The deployment of the heater in 2018 by another project provided further data to demonstrate that the heater worked effectively to keep air temperature above freezing. Unfortunately, in 2018 the heaters were removed before the last damaging frost, therefore FS and yield components could not be compared between heated and non-heated plots, to further validate the heaters lack of impact on plant growth. Confirming this further and validation of this protype under repeated frosts will be the focus of ongoing work.

5. Conclusions

This study demonstrated how a small (2 kW) space heater can be used to provide an effective, automated, mobile, modular, and economical unfrosted control treatment for field frost research in cereals. Our design meets a critical need as field trials are a necessary and essential component of frost research, but they have been limited by the inability to prevent frost and provide an adequate unfrosted control without artefacts and significant confounding effects.

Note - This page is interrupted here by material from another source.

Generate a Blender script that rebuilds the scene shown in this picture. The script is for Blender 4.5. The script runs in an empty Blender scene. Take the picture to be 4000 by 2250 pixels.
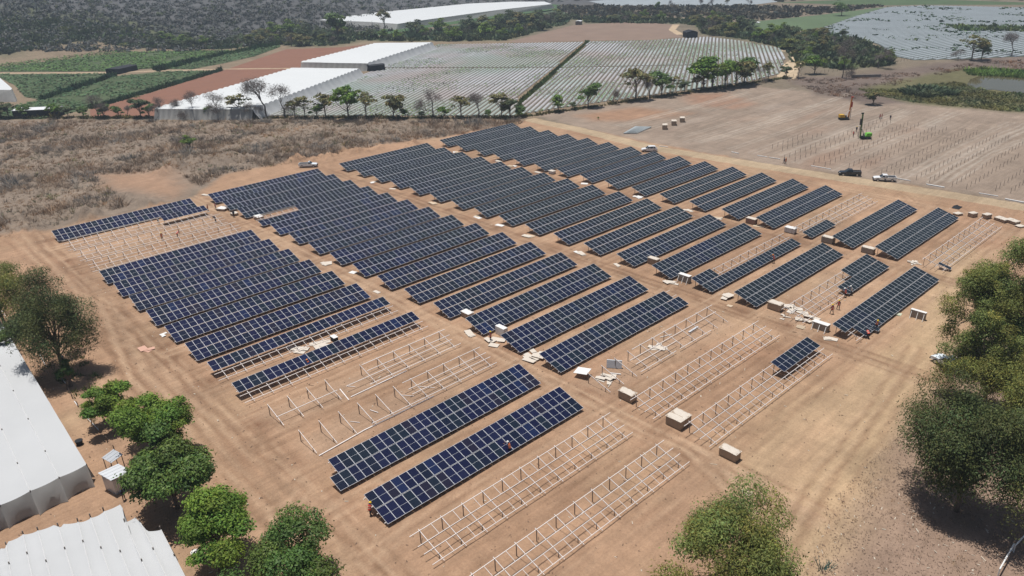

The plot heater method builds on limitations of previous attempts in that it effectively keeps plant canopy and air temperature above 0 °C in the heated plot while not appearing to change plant growth and development. As it is modular and fully automated it can be incorporated into randomized experimental design at trial sites without reliance on frost forecasts or labor availability. By exploiting the energy density of diesel fuel the design remains light weight enough to be mobile offering flexibility in duration and location of frost exclusion throughout a field season. It is also affordable costing ~$ 1400 USD, making it a feasible option for field crop research. Providing a significant advancement for field frost research especially at remote trial sites where automated unfrosted control treatments can now be included in experimental design to allow for more robust results from natural field frosts.